王蕃
王 蕃(おう はん、228年 - 266年)は、中国三国時代の呉の天文学者・数学者・政治家。字は永元。弟は王著・王延。揚州廬江郡の人。『三国志』呉志に伝がある。
博学で天文・数学に通じていた[1]。
生涯
尚書令に任じられた後で官を退いたが、孫休が即位すると再び官に就き、薛瑩・虞汜・賀邵と共に散騎中常侍の官に任じられ、駙馬都尉を加えられた。この人事は世間に評価された。蜀漢に使者として赴いたときは、蜀の人々にも高く評価された。帰還後に夏口の督となった。
孫皓が即位すると、中央に戻され常侍となった[2]。同じ常侍の万彧や中書丞の陳声は孫皓のお気に入りで、ひたすら諂い出世した人物であったため、有能で名声もある王蕃から軽んじられているのではないかと疑心暗鬼となり[3]、陳声にいたっては讒言までした。王蕃は誇り高い性格であったため、孫皓の前でも正論を吐き、孫皓の意に逆らったことも何度かあった。このため孫皓から憎まれるようになった。

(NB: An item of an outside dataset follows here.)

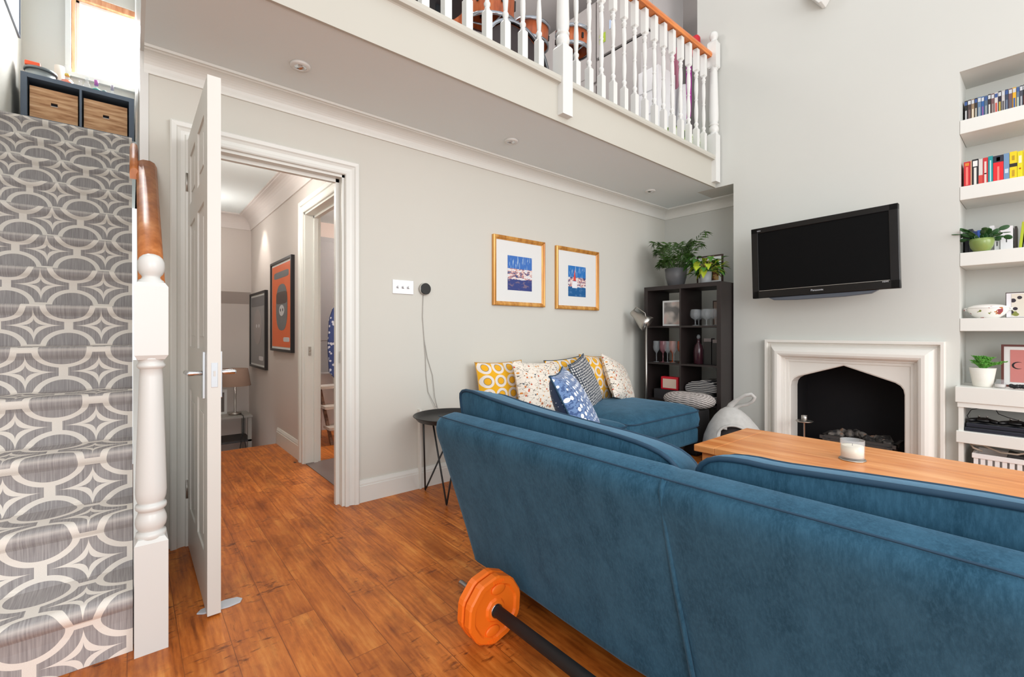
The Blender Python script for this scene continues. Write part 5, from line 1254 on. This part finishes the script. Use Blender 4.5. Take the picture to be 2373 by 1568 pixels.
tag(MB().lathe([(0.034, 0), (0.036, 0.003), (0.036, 0.24), (0.033, 0.24), (0.033, 0.02)], (-0.525, 6.10, UT), 24).build('paper_vase', M('cream_paper', (226, 218, 204), 0.8)), 'plain cream cylinder vase behind the amber decanter', 'vase')
def bottle(label, x, y, prof, mat, stop=None, smat=None, liquid=None):
    t_ = thing('bottle', label, 'bottle', (x, y, UT), 'bottles on the landing unit')
    MB().lathe(prof, (x, y, UT), 24, cap=False).build('body', mat, t_)
    if stop: MB().lathe(stop, (x, y, UT), 16).build('stopper', smat or GL, t_)
    if liquid: MB().lathe(liquid[0], (x, y, UT), 20).build('contents', liquid[1], t_)
AMB = M('cognac', (230, 104, 50), 0.2)
bottle('round amber spirit decanter with a big glass stopper', -0.462, 5.97, [(0.045, 0), (0.056, 0.01), (0.058, 0.035), (0.040, 0.075), (0.016, 0.092), (0.014, 0.11)], GL, [(0.012, 0.135), (0.026, 0.155), (0.030, 0.185), (0.022, 0.21), (1e-4, 0.215)], GL, ([(0.044, 0.002), (0.053, 0.012), (0.054, 0.034), (0.037, 0.068), (1e-4, 0.068)], AMB))
MB().lathe([(0.017, 0.11), (0.020, 0.118), (0.018, 0.134), (1e-4, 0.135)], (-0.462, 5.97, UT), 16).build('collar', M('gold_foil', (214, 184, 90), 0.35, 0.5), bpy.data.objects['bottle.001'] if 'bottle.001' in bpy.data.objects else None)
bottle('squat clear bottle right of the amber decanter', -0.375, 6.02, [(0.026, 0), (0.030, 0.004), (0.030, 0.07), (0.012, 0.095), (0.011, 0.115)], GL, [(0.013, 0.116), (0.016, 0.13), (1e-4, 0.14)])
bottle('clear swing-top bottle in front of the window', -0.330, 6.05, [(0.024, 0), (0.027, 0.004), (0.027, 0.10), (0.011, 0.135), (0.010, 0.165)], GL, [(0.012, 0.166), (0.014, 0.18), (1e-4, 0.186)])
bottle('clear bottle with a violet cap and a teal label', -0.262, 6.02, [(0.030, 0), (0.034, 0.004), (0.033, 0.06), (0.013, 0.092), (0.012, 0.115)], GL, [(0.015, 0.115), (0.016, 0.165), (1e-4, 0.167)], M('violet_cap', (176, 98, 170), 0.4), ([(0.0345, 0.055), (0.030, 0.075), (0.027, 0.080), (1e-4, 0.080)], M('teal_label', (60, 160, 140), 0.5)))
bottle('squat clear bottle between the violet-capped and grey-capped ones', -0.205, 6.06, [(0.028, 0), (0.031, 0.004), (0.031, 0.055), (0.014, 0.075), (0.013, 0.085)], GL, [(0.015, 0.086), (0.015, 0.10), (1e-4, 0.101)], M('grey_green_cap', (130, 150, 146), 0.5))
bottle('clear square-shouldered bottle with a tall grey cap', -0.145, 6.02, [(0.030, 0), (0.034, 0.004), (0.034, 0.07), (0.013, 0.09), (0.012, 0.11)], GL, [(0.013, 0.11), (0.013, 0.155), (1e-4, 0.156)], M('grey_cap', (160, 152, 164), 0.4))
t = thing('framed_picture', 'thin grey framed picture high on the wall beside the stairs', 'picture', (-0.79, 5.7, 3.76))
MB().box(-0.7995, -0.785, 5.1, 6.15, 3.76, 3.775).box(-0.7995, -0.785, 5.1, 6.15, 4.60, 4.615).box(-0.7995, -0.785, 5.1, 5.115, 3.775, 4.6).box(-0.7995, -0.785, 6.135, 6.15, 3.775, 4.6).build('frame', M('grey_frame', (120, 126, 138), 0.5), t)
MB().box(-0.7985, -0.793, 5.115, 6.135, 3.775, 4.6).build('print', M('pale_blue_print', (196, 204, 214), 0.6, var=0.06, scale=3), t)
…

甘露2年(266年)、晋に使者として赴いていた丁忠が戻って来た時、行われた宴会の席で王蕃が酔いつぶれて突っ伏していると、酔った振りをしているのだと思った孫皓から、孫皓の息のかかった者達を伴い、穏やかに宴会場の外へ連れ出された。酔いが覚めないうちに王蕃は宴会に戻ったが、威厳が備わっていて立ち居振る舞いが自然だった。このため自分の予想が正しいと思い込んだ孫皓は怒り、命令して正殿の前で王蕃を斬らせ、死体を山野に投げ捨てさせた[4]。
滕牧や留平は王蕃のために弁護したが聞き入れられなかった。また、陸凱は王蕃の死を惜しみ上疏した。その文章が正史に収録されている。
王蕃の家族は広州に強制移住させられた。弟の王著と王延は才能ある人物だったが、天紀3年(279年)の郭馬の乱で郭馬からの味方要請を断ったため、殺害されている。
薛瑩は王蕃を「器量が大きく様々な物事に通じた人物」として、楼玄・賀邵・韋昭と並ぶ人物であると評価した。また胡沖は、韋昭を除いた三名の人物について楼玄を最も高く評価し、賀邵がその次であるとしつつも、三者とも甲乙付け難いと評している。陳寿は、薛瑩や胡沖の評価を踏まえつつも「乱れた政治の時代に高官にあったのだから、非業の死を遂げたことも仕方のないことである」と評している。
小説『三国志演義』では、孫皓の所業を諌めて怒りを買い、処刑された人物の一人として名が挙がるのみである。
注
^ 張衡の説を容れて渾天儀(天球儀のようなもの)を制作し、1年は365と145/589日≒365.2461799日であると計算した。また、円周率を求め、142/45≒3.155とするなど科学の探求に実績があった。
^ 呉志「楼玄伝」によると、万彧の他に郭逴と楼玄も同時に常侍となっている。
^ 『呉録』では、万彧が左丞相となったときに、万彧の身分の低さを理由に王蕃が中傷したとあるが、万彧の左丞相への昇進は丁忠の帰還後のことであり矛盾が生じる。
^ 『江表伝』では、武昌遷都に反対する群臣を恐怖で従わせようとするために、宴席で王蕃にわざと返答に時間を要する質問をし、王蕃が黙ったままでいたところを無礼として斬り捨て、山へ首を投げ捨てさせ虎や狼の餌としたとある。